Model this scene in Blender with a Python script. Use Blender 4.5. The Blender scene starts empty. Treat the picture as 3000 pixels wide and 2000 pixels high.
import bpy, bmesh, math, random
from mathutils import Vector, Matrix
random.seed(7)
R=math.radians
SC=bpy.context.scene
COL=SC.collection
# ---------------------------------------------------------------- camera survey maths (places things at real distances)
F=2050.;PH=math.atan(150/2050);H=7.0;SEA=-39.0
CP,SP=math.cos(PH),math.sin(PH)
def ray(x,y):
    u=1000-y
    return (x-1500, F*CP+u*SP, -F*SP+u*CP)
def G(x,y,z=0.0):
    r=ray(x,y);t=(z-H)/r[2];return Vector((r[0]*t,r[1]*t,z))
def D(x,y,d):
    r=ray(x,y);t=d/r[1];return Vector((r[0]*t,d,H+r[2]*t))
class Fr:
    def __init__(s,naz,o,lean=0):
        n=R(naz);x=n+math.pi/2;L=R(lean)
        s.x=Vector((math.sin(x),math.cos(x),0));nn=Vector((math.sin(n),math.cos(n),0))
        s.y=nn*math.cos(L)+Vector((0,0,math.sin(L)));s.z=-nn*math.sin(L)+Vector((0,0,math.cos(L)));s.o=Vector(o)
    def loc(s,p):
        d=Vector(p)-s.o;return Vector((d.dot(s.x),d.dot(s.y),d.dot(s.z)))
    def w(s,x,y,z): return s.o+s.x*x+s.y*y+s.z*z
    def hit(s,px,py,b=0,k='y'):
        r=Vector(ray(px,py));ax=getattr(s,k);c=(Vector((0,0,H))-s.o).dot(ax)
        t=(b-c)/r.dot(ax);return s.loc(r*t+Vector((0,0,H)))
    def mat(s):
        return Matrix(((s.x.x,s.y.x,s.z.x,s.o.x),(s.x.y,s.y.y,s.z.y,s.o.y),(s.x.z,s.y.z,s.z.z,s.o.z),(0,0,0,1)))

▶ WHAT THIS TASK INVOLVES
Output the lines above verbatim and in full.

▶ SOLUTION FOR THIS TASK
Model this scene in Blender with a Python script. Use Blender 4.5. The Blender scene starts empty. Treat the picture as 3000 pixels wide and 2000 pixels high.
import bpy, bmesh, math, random
from mathutils import Vector, Matrix
random.seed(7)
R=math.radians
SC=bpy.context.scene
COL=SC.collection
# ---------------------------------------------------------------- camera survey maths (places things at real distances)
F=2050.;PH=math.atan(150/2050);H=7.0;SEA=-39.0
CP,SP=math.cos(PH),math.sin(PH)
def ray(x,y):
    u=1000-y
    return (x-1500, F*CP+u*SP, -F*SP+u*CP)
def G(x,y,z=0.0):
    r=ray(x,y);t=(z-H)/r[2];return Vector((r[0]*t,r[1]*t,z))
def D(x,y,d):
    r=ray(x,y);t=d/r[1];return Vector((r[0]*t,d,H+r[2]*t))
class Fr:
    def __init__(s,naz,o,lean=0):
        n=R(naz);x=n+math.pi/2;L=R(lean)
        s.x=Vector((math.sin(x),math.cos(x),0));nn=Vector((math.sin(n),math.cos(n),0))
        s.y=nn*math.cos(L)+Vector((0,0,math.sin(L)));s.z=-nn*math.sin(L)+Vector((0,0,math.cos(L)));s.o=Vector(o)
    def loc(s,p):
        d=Vector(p)-s.o;return Vector((d.dot(s.x),d.dot(s.y),d.dot(s.z)))
    def w(s,x,y,z): return s.o+s.x*x+s.y*y+s.z*z
    def hit(s,px,py,b=0,k='y'):
        r=Vector(ray(px,py));ax=getattr(s,k);c=(Vector((0,0,H))-s.o).dot(ax)
        t=(b-c)/r.dot(ax);return s.loc(r*t+Vector((0,0,H)))
    def mat(s):
        return Matrix(((s.x.x,s.y.x,s.z.x,s.o.x),(s.x.y,s.y.y,s.z.y,s.o.y),(s.x.z,s.y.z,s.z.z,s.o.z),(0,0,0,1)))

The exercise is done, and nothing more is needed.